The use of photography in the recording of a crime scene is very important and has become a steadfast part of the investigation process.

As well as witness statements, the reports made by officers and other physical evidence provided by the crime scene itself, photography is used to provide an accurate account that cannot be altered.

Scenes of Crime Officers (SOCO) are charged with the task of recording the scene of a crime using various means; one of the most common of them being photography.

Why is The Scene Photographed?

The crime scene is photographed to minimise the risk of conflicting statements and – if there is a corpse at the scene – it too will be photographed post mortem so that a record of how the body was found, what position it was found in, and the nature of its mortal injuries can be documented for later inspection.

In many cases photographic evidence is very important for both the prosecution and defence counsels. It is also used as a means of displaying the nature of a crime scene to officers of an investigative team who were not able to attend.

The means in which crime scenes are photographed are such that the most intricate of details can be recorded for future reference.

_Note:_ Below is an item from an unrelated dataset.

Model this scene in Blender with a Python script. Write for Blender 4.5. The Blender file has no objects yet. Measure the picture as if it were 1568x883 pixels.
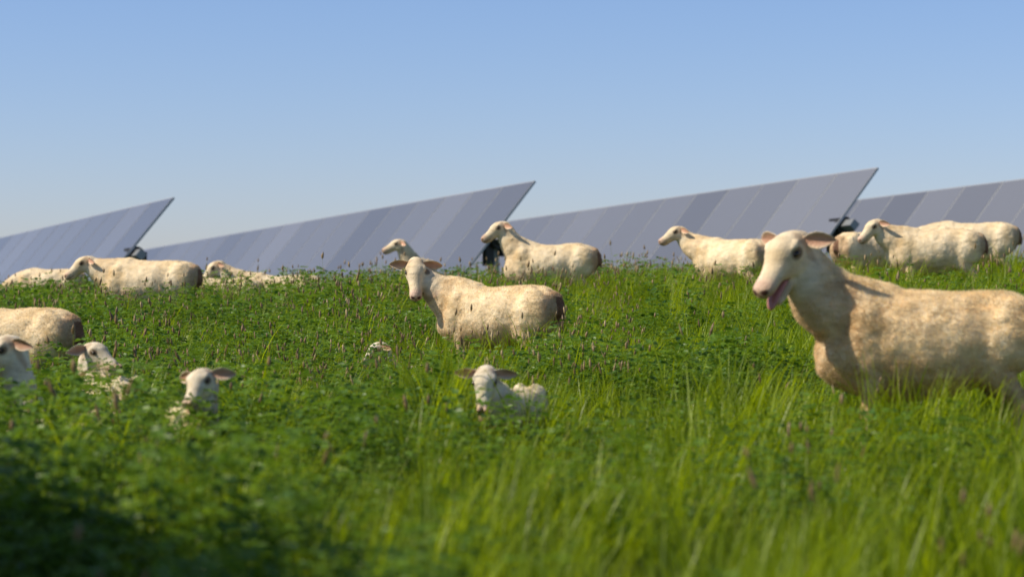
import bpy, math, random
import numpy as np
from mathutils import Vector, Matrix, noise
random.seed(7); rng=np.random.default_rng(7)
CAMZ=1.0; F=3702.0; YH=470.0
scene=bpy.context.scene
COL=scene.collection

# ---------------------------------------------------------------- terrain
PY=[-400,-50,0,5,10,16,20,22,25,28,30,33,38,60,100,300,3000]
PZ=[-1.4,-1.1,-1.0,-.87,-.67,-.55,-.35,-.24,-.09,0,0,-.08,-.28,-.95,-2.3,-9,-60]
def gh(x,y):
    p=(np.interp(y-1.2,PY,PZ)+np.interp(y,PY,PZ)+np.interp(y+1.2,PY,PZ))/3
    k=np.clip(y/28.0,0,1)*0.04
    cs=k*12*np.tanh(x/12)
    und=0.02*np.sin(x*1.3+0.5*y)+0.015*np.sin(y*1.1-x*0.6+1)
    fade=np.clip(1-(y-60)/60,0,1)
    return CAMZ+p+cs+und*fade
def px2x(px,d): return (px-784)/F*d

# ---------------------------------------------------------------- node helpers
def newmat(name):
    m=bpy.data.materials.new(name); m.use_nodes=True
    nt=m.node_tree; b=nt.nodes['Principled BSDF']
    return m,nt,b
def N(nt,t,**kw):
    n=nt.nodes.new(t)
    for k,v in kw.items(): setattr(n,k,v)
    return n
def link(nt,a,b): nt.links.new(a,b)

def mat_plain(name,col,rough=0.6,metal=0,nscale=40,var=0.15,bump=0.0):
    m,nt,b=newmat(name)
    tc=N(nt,'ShaderNodeTexCoord'); no=N(nt,'ShaderNodeTexNoise'); no.inputs['Scale'].default_value=nscale
    link(nt,tc.outputs['Object'],no.inputs['Vector'])
    mx=N(nt,'ShaderNodeMix',data_type='RGBA')
    mx.inputs[6].default_value=(*[c*(1-var) for c in col],1); mx.inputs[7].default_value=(*[min(1,c*(1+var)) for c in col],1)
    link(nt,no.outputs['Fac'],mx.inputs[0]); link(nt,mx.outputs[2],b.inputs['Base Color'])
    b.inputs['Roughness'].default_value=rough; b.inputs['Metallic'].default_value=metal
    return m

def mat_wool(name,bump=True):
    m,nt,b=newmat(name)
    tc=N(nt,'ShaderNodeTexCoord')
    at=N(nt,'ShaderNodeAttribute'); at.attribute_name='Col'
    n1=N(nt,'ShaderNodeTexNoise'); n1.inputs['Scale'].default_value=8; n1.inputs['Detail'].default_value=6
    n2=N(nt,'ShaderNodeTexNoise'); n2.inputs['Scale'].default_value=120; n2.inputs['Detail'].default_value=3
    mp=N(nt,'ShaderNodeMapping'); mp.inputs['Scale'].default_value=(1.6,1,4)
    n3=N(nt,'ShaderNodeTexNoise'); n3.inputs['Scale'].default_value=11; n3.inputs['Detail'].default_value=5
    for n in (n1,n2): link(nt,tc.outputs['Object'],n.inputs['Vector'])
    link(nt,tc.outputs['Object'],mp.inputs['Vector']); link(nt,mp.outputs[0],n3.inputs['Vector'])
    r=N(nt,'ShaderNodeMapRange'); r.inputs[1].default_value=.3; r.inputs[2].default_value=.7; r.inputs[3].default_value=0; r.inputs[4].default_value=1
    link(nt,n1.outputs['Fac'],r.inputs[0])
    mc=N(nt,'ShaderNodeMix',data_type='RGBA'); mc.inputs[6].default_value=(.87,.80,.68,1); mc.inputs[7].default_value=(1.13,1.14,1.17,1)
    link(nt,r.outputs[0],mc.inputs[0])
    r2=N(nt,'ShaderNodeMapRange'); r2.inputs[1].default_value=.3; r2.inputs[2].default_value=.7; r2.inputs[3].default_value=.88; r2.inputs[4].default_value=1.12
    link(nt,n3.outputs['Fac'],r2.inputs[0])
    vm0=N(nt,'ShaderNodeVectorMath',operation='MULTIPLY'); link(nt,at.outputs['Color'],vm0.inputs[0]); link(nt,mc.outputs[2],vm0.inputs[1])
    vm=N(nt,'ShaderNodeVectorMath',operation='SCALE'); link(nt,vm0.outputs[0],vm.inputs[0]); link(nt,r2.outputs[0],vm.inputs['Scale'])
    link(nt,vm.outputs[0],b.inputs['Base Color'])
    b.inputs['Roughness'].default_value=1
    b.inputs['Specular IOR Level'].default_value=.1
    if bump:
        ml=N(nt,'ShaderNodeMath',operation='MULTIPLY_ADD'); link(nt,n3.outputs['Fac'],ml.inputs[0]); ml.inputs[1].default_value=.8; link(nt,n2.outputs['Fac'],ml.inputs[2])
        bp=N(nt,'ShaderNodeBump'); bp.inputs['Strength'].default_value=.5; bp.inputs['Distance'].default_value=.010
        link(nt,ml.outputs[0],bp.inputs['Height']); link(nt,bp.outputs[0],b.inputs['Normal'])
    else:
        tr=N(nt,'ShaderNodeBsdfTranslucent'); link(nt,vm.outputs[0],tr.inputs['Color'])
        ms=N(nt,'ShaderNodeMixShader'); ms.inputs[0].default_value=.5
        link(nt,b.outputs[0],ms.inputs[1]); link(nt,tr.outputs[0],ms.inputs[2]); link(nt,ms.outputs[0],nt.nodes['Material Output'].inputs[0])
    return m
WOOL=mat_wool('shorn_wool'); FLEECE=mat_wool('fleece_fibre',False)
EYE=mat_plain('eye',(.02,.014,.008),.15)
TONGUE=mat_plain('tongue',(.55,.22,.2),.4)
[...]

There are many different types of lens, camera and indeed light that can be used for this procedure and even night vision photography is used in certain scenarios.

Advances in modern technology have also meant that a crime scene can not only be photographed but also recorded as video to represent an accurate depiction of what was happening at the time; this can be useful in criminal proceedings and subsequent court cases.

How Forensic Photography is Used

A forensic photographer will often use numbered indicators, which are also height indicators and these are placed next to pieces of evidence before they are photographed. This is used to portray height, distance and radius especially if the crime scene is outside or in a very enclosed space. These numbered markers are also used to cross reference the evidence against any reports made and often find themselves known as ‘exhibits’ in subsequent court proceedings.

Crime scene photographs are also used – not only as a means of evidence – but also as a blueprint for reconstructing a scene or event at a later stage. These reconstructive events can be used as a means of jogging the memories of passers-by who may have been witness to an event or saw a perpetrator without realising they had.

Photography is also used to catalogue the series of events, which occur from the time a corpse is found – and removed from a crime scene – and taken for autopsy. The autopsy itself is photographed so that all relevant details as to the procedure can be recorded and that all visible wounds are catalogued.

Again while the pathologist is performing the autopsy photographs of the internal organs are taken so that internal injuries can be noted; these photographs are often used in court proceedings as a means of providing the jury with relevant information without presenting them with too much gore. Expert witnesses are often called upon to explain the whys and wherefores of the images photographed.

All photographs or video taken at a crime scene are indelibly time and date stamped.